2. Reliability. Jam in a low-stress big block and get 400 to 500 ft. lbs. of torque at low RPM. Or, build up a peaky small block and that’s always on the ragged edge of breaking. One just keeps on truckin’ with no problems, the other can take a lot more shop time. Or, like my BMW, the old engine was tired, the transmission was shot and it was going to cost a lot of money just to end up with something that would still need a lot of expensive maintenance. A late model Chevy V8 with low miles will outlast the rest of the car with minimal cost. Well, after it’s finally installed.

3. Bragging rights. I confess. This is one of my motivations for my Chevy 5.3 LS family engine swap in a 5-series BMW project. I want to coast in to cruise night at the local drive-in, pop the hood and have people say, “Wow! How’d you do that?”

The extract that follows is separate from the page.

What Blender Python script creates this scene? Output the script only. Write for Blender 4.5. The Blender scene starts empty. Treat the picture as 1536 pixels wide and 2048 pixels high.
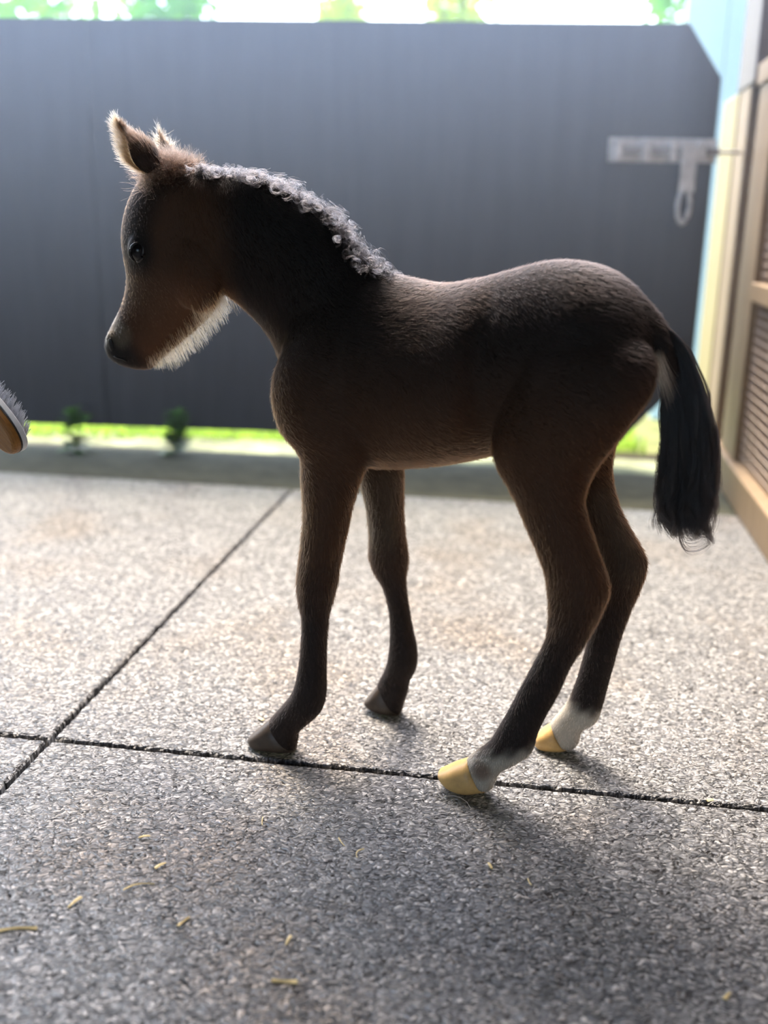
import bpy, bmesh, math, random
import numpy as np
from mathutils import Vector, Matrix
from mathutils.bvhtree import BVHTree

random.seed(7)
rng = np.random.default_rng(7)
scene = bpy.context.scene
C = scene.collection
FUR = True

# ------------------------------------------------------------------ camera
H, F = 0.75, 2050.0
PITCH, ROLL = math.radians(15.9), math.radians(1.2)
cam_d = bpy.data.cameras.new('camera')
cam = bpy.data.objects.new('camera', cam_d); C.objects.link(cam)
cam_d.sensor_fit = 'VERTICAL'; cam_d.sensor_height = 36.0; cam_d.lens = 36.0 * F / 2048.0
cam_d.clip_start = 0.02; cam_d.clip_end = 200
_R = Vector((1, 0, 0)); _U = Vector((0, math.sin(PITCH), math.cos(PITCH))); _F = Vector((0, math.cos(PITCH), -math.sin(PITCH)))
_r = math.cos(ROLL) * _R + math.sin(ROLL) * _U; _u = -math.sin(ROLL) * _R + math.cos(ROLL) * _U
M4 = Matrix((_r, _u, -_F)).transposed().to_4x4(); M4.translation = Vector((0, 0, H))
cam.matrix_world = M4
cam_d.dof.use_dof = True; cam_d.dof.focus_distance = 1.385; cam_d.dof.aperture_fstop = 2.0
scene.camera = cam

# ------------------------------------------------------------------ light
world = bpy.data.worlds.new('sky_world'); scene.world = world; world.use_nodes = True
wn = world.node_tree; bg = wn.nodes['Background']
sky = wn.nodes.new('ShaderNodeTexSky'); sky.sky_type = 'NISHITA'; sky.sun_disc = False
sky.sun_elevation = math.radians(60); sky.sun_rotation = math.radians(-16); sky.air_density = 1.0; sky.dust_density = 3.0
wn.links.new(sky.outputs[0], bg.inputs[0]); bg.inputs[1].default_value = 0.95
SUN_AZ, SUN_EL = math.radians(-12), math.radians(66)
sun_d = bpy.data.lights.new('sun', 'SUN'); sun_d.energy = 5.4; sun_d.angle = math.radians(11); sun_d.color = (1.0, 0.87, 0.69)
sun = bpy.data.objects.new('sun', sun_d); C.objects.link(sun)
sdir = Vector((math.sin(SUN_AZ) * math.cos(SUN_EL), math.cos(SUN_AZ) * math.cos(SUN_EL), math.sin(SUN_EL)))
sun.rotation_euler = sdir.to_track_quat('Z', 'Y').to_euler(); sun.location = (-2, 8, 9)
scene.view_settings.view_transform = 'Standard'; scene.view_settings.look = 'None'
scene.view_settings.gamma = 1.0; scene.view_settings.use_curve_mapping = False
scene.view_settings.exposure = 0.7
scene.cycles.use_denoising = True
scene.cycles.max_bounces = 7; scene.cycles.diffuse_bounces = 3; scene.cycles.glossy_bounces = 3; scene.cycles.transmission_bounces = 6; scene.cycles.volume_bounces = 0
scene.cycles.use_adaptive_sampling = True; scene.cycles.adaptive_threshold = .025; scene.cycles.volume_step_rate = 2.0; scene.cycles.use_light_tree = False

# ------------------------------------------------------------------ helpers
def ray(px, py):
    x = (px - 768) / F; y = -(py - 1024) / F
    return _r * x + _u * y + _F
def ground(px, py, z=0.0):
    d = ray(px, py); return Vector((0, 0, H)) + d * ((z - H) / d.z)
def at(px, py, Y):
    d = ray(px, py); return Vector((0, 0, H)) + d * (Y / d.y)
def on_plane(px, py, P, n):
    d = ray(px, py); o = Vector((0, 0, H)); return o + d * ((P - o).dot(n) / d.dot(n))
def project(p):
    q = p - Vector((0, 0, H)); dz = q.dot(_F)
    return 768 + F * q.dot(_r) / dz, 1024 - F * q.dot(_u) / dz

def tag(o, label=None, cat=None, group=None, kind=None):
    if label: o['label'] = label
    if cat: o['category'] = cat
    if group: o['group'] = group
    if kind: o['kind'] = kind
    return o
def empty(name, loc=(0, 0, 0), rz=0.0):
    o = bpy.data.objects.new(name, None); C.objects.link(o); o.location = loc; o.rotation_euler = (0, 0, rz); o.empty_display_size = .05
    return o
def link(name, me, mat=None, parent=None, smooth=False):
    o = bpy.data.objects.new(name, me); C.objects.link(o)
    if mat is not None:
        me.materials.clear(); me.materials.append(mat)
    if smooth: me.polygons.foreach_set('use_smooth', [True] * len(me.polygons))
    if parent is not None: o.parent = parent
    return o
def from_bm(name, bm, mat=None, parent=None, smooth=False):
    me = bpy.data.meshes.new(name); bm.normal_update(); bm.to_mesh(me); bm.free()
    return link(name, me, mat, parent, smooth)
def pydata(name, v, f, mat=None, parent=None, smooth=False):
    me = bpy.data.meshes.new(name); me.from_pydata([tuple(p) for p in v], [], f); me.update()
    return link(name, me, mat, parent, smooth)
def bm_box(bm, lo, hi, bev=0.0, mat4=None):
    lo = Vector(lo); hi = Vector(hi)
    r = bmesh.ops.create_cube(bm, size=1.0)
    vs = r['verts']; c = (lo + hi) / 2; s = hi - lo
    for v in vs: v.co = Vector((v.co.x * s.x, v.co.y * s.y, v.co.z * s.z)) + c
    if bev > 0:
        es = list({e for v in vs for e in v.link_edges})
        g = bmesh.ops.bevel(bm, geom=es, offset=bev, segments=2, affect='EDGES', profile=.6)
        vs = g['verts'] if not mat4 else list({v for f in g['faces'] for v in f.verts} | {v for v in vs if v.is_valid})
    if mat4 is not None:
        bmesh.ops.transform(bm, matrix=mat4, verts=[v for v in vs if v.is_valid])
def box(name, lo, hi, mat, parent=None, bev=0.003):
    bm = bmesh.new(); bm_box(bm, lo, hi, bev); return from_bm(name, bm, mat, parent)
def tube_mesh(paths, rad, seg=6, taper=None):
    """paths: list of lists of Vectors -> verts, faces"""
    V, Fc = [], []
    for path in paths:
        n = len(path); base = len(V)
        for i, p in enumerate(path):
            t = (path[min(i + 1, n - 1)] - path[max(i - 1, 0)]).normalized()
            a = t.cross(Vector((0, 0, 1)) if abs(t.z) < .9 else Vector((1, 0, 0))).normalized(); b = t.cross(a)
            r = rad if taper is None else rad * taper(i / (n - 1))
            for k in range(seg):
                g = 2 * math.pi * k / seg; V.append(p + (a * math.cos(g) + b * math.sin(g)) * r)
        for i in range(n - 1):
            for k in range(seg):
                k2 = (k + 1) % seg
                Fc.append((base + i * seg + k, base + i * seg + k2, base + (i + 1) * seg + k2, base + (i + 1) * seg + k))
        Fc.append(tuple(base + k for k in range(seg))[::-1]); Fc.append(tuple(base + (n - 1) * seg + k for k in range(seg)))
    return V, Fc

# ------------------------------------------------------------------ materials
def new_mat(name):
    m = bpy.data.materials.new(name); m.use_nodes = True
    return m, m.node_tree, m.node_tree.nodes['Principled BSDF']
def N(nt, t, **kw):
    n = nt.nodes.new(t)
    for k, v in kw.items():
        if k in n.inputs: n.inputs[k].default_value = v
        else: setattr(n, k, v)
    return n
def ramp(nt, stops):
    r = nt.nodes.new('ShaderNodeValToRGB'); e = r.color_ramp.elements
    while len(e) < len(stops): e.new(.5)
    for k, (p, c) in enumerate(stops): e[k].position = p; e[k].color = (*c, 1)
    return r
def simple(name, col, rough=.6, spec=.3, metal=0., noise=0.0, nscale=30., bump=0.0, stretch=(1, 1, 1)):
    m, nt, b = new_mat(name)
    b.inputs['Base Color'].default_value = (*col, 1); b.inputs['Roughness'].default_value = rough
    b.inputs['Specular IOR Level'].default_value = spec; b.inputs['Metallic'].default_value = metal
    if noise or bump:
        tc = N(nt, 'ShaderNodeTexCoord'); mp = N(nt, 'ShaderNodeMapping'); mp.inputs['Scale'].default_value = stretch
        nz = N(nt, 'ShaderNodeTexNoise'); nz.inputs['Scale'].default_value = nscale; nz.inputs['Detail'].default_value = 6; nz.inputs['Roughness'].default_value = .65
        nt.links.new(tc.outputs['Object'], mp.inputs[0]); nt.links.new(mp.outputs[0], nz.inputs['Vector'])
        if noise:
            lo = tuple(max(0, c * (1 - noise)) for c in col); hi = tuple(min(1, c * (1 + noise)) for c in col)
            r = ramp(nt, [(.3, lo), (.7, hi)]); nt.links.new(nz.outputs['Fac'], r.inputs[0]); nt.links.new(r.outputs[0], b.inputs['Base Color'])
        if bump:
            bp = N(nt, 'ShaderNodeBump'); bp.inputs['Strength'].default_value = bump; bp.inputs['Distance'].default_value = .004
            nt.links.new(nz.outputs['Fac'], bp.inputs['Height']); nt.links.new(bp.outputs[0], b.inputs['Normal'])
    return m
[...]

4. Accomplishment. There’s a big internal pay-off to finishing a complex project like an engine swap. You’ve had to tackle every major automotive system and modify most of them. You’ve solved one obstacle after another and it feels good to come out the other side with something that meets all your original objectives–it looks good, it goes like scat, all your buddies are envious and maybe it’s even practical–something you can drive every day. What would you rather do in your spare time–break 100 in golf (whatever that means)? Or drive a car that you personally built? Yeah, the car.

I’m sure you can think of a lot of other reasons to do an engine swap. My main point is this: Just be sure you’re clear about what your own personal objectives are. So that when you run into obstacles, and you will, you’ll have that vision of the end result to keep you motivated to push on through.

There’s a guy named Stephen Covey who wrote a book called, “The 7 Habits of Highly Effective People”. Habit number 2 is, “begin with the end in mind”. In other words, get really clear about what you want to end up with–before you start. You’ll have a much better chance of getting what you want.